En los últimos años se ha registrado una mejora en infraestructuras, comunicaciones y en determinados servicios básicos, pero no se ha hecho nada en la potenciación de los abundantes recursos naturales, en la revitalización de la riqueza cultural y etnográfica, en la recuperación y conservación del patrimonio rural (puentes, molinos, ferrerías, fuentes…), todo esto contribuiría a crear riqueza y a asentar población. Salvo por la iniciativa privada que ha recuperado en algunos casos la vivienda tradicional, con costosas restauraciones, no se ha conocido directriz gubernativa alguna, ni norma urbanística tendente a conseguir cierta armonía en la arquitectura tradicional, en el urbanismo, respetuoso con los usos tradicionales y el entorno natural, al contrario, materiales de construcción y colores de todo tipo dan a los pueblos un aspecto suburbial, si a esto añadimos la maraña de cables eléctricos y telefónicos encaramados en sus respectivos postes de cemento, etc. el panorama estético resulta desolador. Nadie pone remedio, como si estos desmanes fuesen la norma. No sucede lo mismo en otros lugares, en pueblos escondidos en valles a gran altura, en las faldas de los Alpes con climas extremadamente rigurosos, con condiciones de vida difíciles, cuidan con mimo su arquitectura tradicional, crean un hábitat agradable y aseado y mantienen su población con un desarrollo sostenible.

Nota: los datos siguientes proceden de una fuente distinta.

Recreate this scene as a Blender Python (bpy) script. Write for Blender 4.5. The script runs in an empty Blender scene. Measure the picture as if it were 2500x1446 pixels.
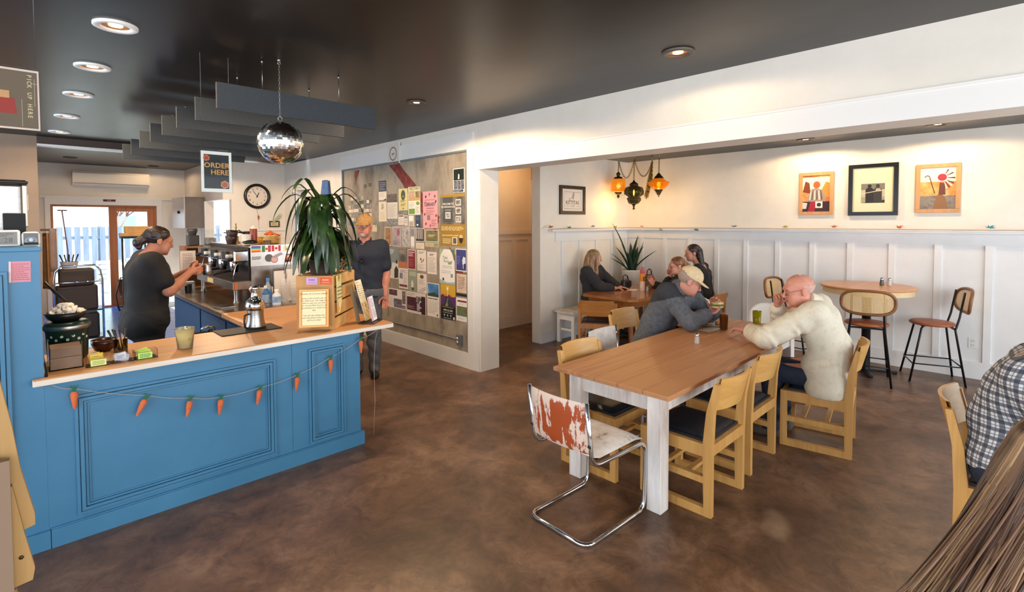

En medio de toda esta precariedad y marginación Ancares viene sufriendo en los últimos años la usurpación de su nombre. Las tierras carecen de identidad propia, les viene dada por las gentes que las pueblan e históricamente solo han sido ancareses los habitantes de Ancares. El territorio de Ancares en su larga trayectoria conservó siempre su denominación propia, en singular, bien como “Tenencia de Ancares” en la Edad Media, más tarde como realengo “Real Valle de Ancares” y actualmente Valle de Ancares o Ancares; a cada uno de sus pobladores, dentro de esta área geográfica bien definida, se le ha venido aplicando única y exclusivamente el gentilicio de “ancarés”; a los fornelos y burbianos, habitantes de los dos valles leoneses vecinos Fornela y Burbia, nunca nadie los mezcló, ni los llamó ancareses, cada uno con su idiosincrasia, conservó sus características propias, incluso, a pesar de su vecindad, mantuvieron peculiares diferencias lingüísticas, como muy bien estudiaron el berciano D. Valentín García Yebra y D. Dámaso Alonso – de lejana ascendencia ancaresa – en sus viajes por Fornela y Ancares. Sin embargo la historia milenaria parece olvidarse y todo cambia cuando en Ancares se crea la Reserva Nacional de Caza, y el Gobierno, en 1978, destina ciertas ayudas para su promoción, luego se sucedieron otras; los municipios limítrofes gallegos y asturianos quisieron participar en dichas subvenciones y de repente Ancares se transforma en algún despacho, mediante diseño burocrático y antihistórico, en “Los Ancares”, desbordando su ámbito geográfico y abarcando municipios y gentes que jamás habían sido ancareses.
Muchos topónimos tienen desinencia plural sin serlo, un ejemplo cercano, Valdeorras; sin embargo si a alguien se le ocurre anteponerle el artículo plural pasaría a ser “Las Valdeorras”; con este ligero añadido gramatical dejaría de ser un todo homogéneo para convertirse en algo distinto perdiendo su esencia cultural e histórico-geográfica. Lo mismo sucede con “Los Ancares” que históricamente nunca existieron, cuando con esta modificación lingüística, de forma artificial, se pretende englobar y designar otras tierras y otras gentes fuera del ámbito geográfico y natural que siempre se denominó Ancares, espacio conformado única y exclusivamente por la sierra, el río y el valle homónimos, donde, desde hace siglos, habitan los ancareses.